## Material provided:
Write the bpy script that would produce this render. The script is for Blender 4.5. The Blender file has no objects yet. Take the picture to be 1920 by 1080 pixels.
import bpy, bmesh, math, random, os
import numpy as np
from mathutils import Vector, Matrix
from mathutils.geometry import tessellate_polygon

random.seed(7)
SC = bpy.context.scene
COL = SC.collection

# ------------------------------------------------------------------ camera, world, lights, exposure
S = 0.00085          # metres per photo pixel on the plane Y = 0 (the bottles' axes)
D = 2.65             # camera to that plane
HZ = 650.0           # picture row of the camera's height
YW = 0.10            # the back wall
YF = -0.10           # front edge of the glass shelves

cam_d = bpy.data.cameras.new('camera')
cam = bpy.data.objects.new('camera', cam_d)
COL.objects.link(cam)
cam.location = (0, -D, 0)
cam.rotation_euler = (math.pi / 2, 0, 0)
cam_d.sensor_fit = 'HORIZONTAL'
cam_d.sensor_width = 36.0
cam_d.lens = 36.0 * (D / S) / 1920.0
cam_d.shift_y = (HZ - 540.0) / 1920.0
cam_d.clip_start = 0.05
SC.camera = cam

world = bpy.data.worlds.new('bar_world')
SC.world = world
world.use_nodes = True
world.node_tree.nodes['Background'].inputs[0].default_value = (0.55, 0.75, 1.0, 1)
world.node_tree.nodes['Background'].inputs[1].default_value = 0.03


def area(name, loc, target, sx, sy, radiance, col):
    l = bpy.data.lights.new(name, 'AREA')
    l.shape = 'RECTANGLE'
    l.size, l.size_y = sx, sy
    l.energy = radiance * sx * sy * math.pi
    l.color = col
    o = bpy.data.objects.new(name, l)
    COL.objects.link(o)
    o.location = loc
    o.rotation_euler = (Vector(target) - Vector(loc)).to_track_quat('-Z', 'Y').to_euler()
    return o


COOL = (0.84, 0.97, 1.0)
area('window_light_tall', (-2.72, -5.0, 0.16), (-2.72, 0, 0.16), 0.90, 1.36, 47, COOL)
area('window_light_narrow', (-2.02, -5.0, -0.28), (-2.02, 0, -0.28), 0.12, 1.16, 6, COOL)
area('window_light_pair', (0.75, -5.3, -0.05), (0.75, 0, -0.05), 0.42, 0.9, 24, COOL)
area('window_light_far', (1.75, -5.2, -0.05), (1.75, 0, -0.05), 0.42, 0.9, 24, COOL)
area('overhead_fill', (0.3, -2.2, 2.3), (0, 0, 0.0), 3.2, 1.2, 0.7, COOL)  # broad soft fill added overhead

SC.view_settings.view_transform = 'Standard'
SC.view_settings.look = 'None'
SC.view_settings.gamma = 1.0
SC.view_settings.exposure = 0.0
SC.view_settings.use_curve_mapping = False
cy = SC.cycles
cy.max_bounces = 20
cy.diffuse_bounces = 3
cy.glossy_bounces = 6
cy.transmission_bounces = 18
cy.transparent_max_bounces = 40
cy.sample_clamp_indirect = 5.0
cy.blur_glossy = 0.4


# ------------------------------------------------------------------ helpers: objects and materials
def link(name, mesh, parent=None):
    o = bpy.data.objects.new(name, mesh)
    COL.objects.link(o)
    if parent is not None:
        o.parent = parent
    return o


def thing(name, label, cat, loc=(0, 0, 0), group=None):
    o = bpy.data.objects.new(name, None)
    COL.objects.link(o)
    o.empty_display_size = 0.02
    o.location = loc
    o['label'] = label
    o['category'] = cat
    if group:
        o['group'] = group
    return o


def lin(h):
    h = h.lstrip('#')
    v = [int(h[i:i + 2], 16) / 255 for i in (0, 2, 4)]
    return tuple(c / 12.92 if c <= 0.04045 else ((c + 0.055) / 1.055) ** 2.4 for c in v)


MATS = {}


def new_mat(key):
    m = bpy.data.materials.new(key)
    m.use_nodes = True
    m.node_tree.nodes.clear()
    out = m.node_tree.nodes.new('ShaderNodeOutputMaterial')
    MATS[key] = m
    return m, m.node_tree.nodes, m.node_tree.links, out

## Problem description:
Please set down the whole listing above without altering a single line.

## Response:
Write the bpy script that would produce this render. The script is for Blender 4.5. The Blender file has no objects yet. Take the picture to be 1920 by 1080 pixels.
import bpy, bmesh, math, random, os
import numpy as np
from mathutils import Vector, Matrix
from mathutils.geometry import tessellate_polygon

random.seed(7)
SC = bpy.context.scene
COL = SC.collection

# ------------------------------------------------------------------ camera, world, lights, exposure
S = 0.00085          # metres per photo pixel on the plane Y = 0 (the bottles' axes)
D = 2.65             # camera to that plane
HZ = 650.0           # picture row of the camera's height
YW = 0.10            # the back wall
YF = -0.10           # front edge of the glass shelves

cam_d = bpy.data.cameras.new('camera')
cam = bpy.data.objects.new('camera', cam_d)
COL.objects.link(cam)
cam.location = (0, -D, 0)
cam.rotation_euler = (math.pi / 2, 0, 0)
cam_d.sensor_fit = 'HORIZONTAL'
cam_d.sensor_width = 36.0
cam_d.lens = 36.0 * (D / S) / 1920.0
cam_d.shift_y = (HZ - 540.0) / 1920.0
cam_d.clip_start = 0.05
SC.camera = cam

world = bpy.data.worlds.new('bar_world')
SC.world = world
world.use_nodes = True
world.node_tree.nodes['Background'].inputs[0].default_value = (0.55, 0.75, 1.0, 1)
world.node_tree.nodes['Background'].inputs[1].default_value = 0.03


def area(name, loc, target, sx, sy, radiance, col):
    l = bpy.data.lights.new(name, 'AREA')
    l.shape = 'RECTANGLE'
    l.size, l.size_y = sx, sy
    l.energy = radiance * sx * sy * math.pi
    l.color = col
    o = bpy.data.objects.new(name, l)
    COL.objects.link(o)
    o.location = loc
    o.rotation_euler = (Vector(target) - Vector(loc)).to_track_quat('-Z', 'Y').to_euler()
    return o


COOL = (0.84, 0.97, 1.0)
area('window_light_tall', (-2.72, -5.0, 0.16), (-2.72, 0, 0.16), 0.90, 1.36, 47, COOL)
area('window_light_narrow', (-2.02, -5.0, -0.28), (-2.02, 0, -0.28), 0.12, 1.16, 6, COOL)
area('window_light_pair', (0.75, -5.3, -0.05), (0.75, 0, -0.05), 0.42, 0.9, 24, COOL)
area('window_light_far', (1.75, -5.2, -0.05), (1.75, 0, -0.05), 0.42, 0.9, 24, COOL)
area('overhead_fill', (0.3, -2.2, 2.3), (0, 0, 0.0), 3.2, 1.2, 0.7, COOL)  # broad soft fill added overhead

SC.view_settings.view_transform = 'Standard'
SC.view_settings.look = 'None'
SC.view_settings.gamma = 1.0
SC.view_settings.exposure = 0.0
SC.view_settings.use_curve_mapping = False
cy = SC.cycles
cy.max_bounces = 20
cy.diffuse_bounces = 3
cy.glossy_bounces = 6
cy.transmission_bounces = 18
cy.transparent_max_bounces = 40
cy.sample_clamp_indirect = 5.0
cy.blur_glossy = 0.4


# ------------------------------------------------------------------ helpers: objects and materials
def link(name, mesh, parent=None):
    o = bpy.data.objects.new(name, mesh)
    COL.objects.link(o)
    if parent is not None:
        o.parent = parent
    return o


def thing(name, label, cat, loc=(0, 0, 0), group=None):
    o = bpy.data.objects.new(name, None)
    COL.objects.link(o)
    o.empty_display_size = 0.02
    o.location = loc
    o['label'] = label
    o['category'] = cat
    if group:
        o['group'] = group
    return o


def lin(h):
    h = h.lstrip('#')
    v = [int(h[i:i + 2], 16) / 255 for i in (0, 2, 4)]
    return tuple(c / 12.92 if c <= 0.04045 else ((c + 0.055) / 1.055) ** 2.4 for c in v)


MATS = {}


def new_mat(key):
    m = bpy.data.materials.new(key)
    m.use_nodes = True
    m.node_tree.nodes.clear()
    out = m.node_tree.nodes.new('ShaderNodeOutputMaterial')
    MATS[key] = m
    return m, m.node_tree.nodes, m.node_tree.links, out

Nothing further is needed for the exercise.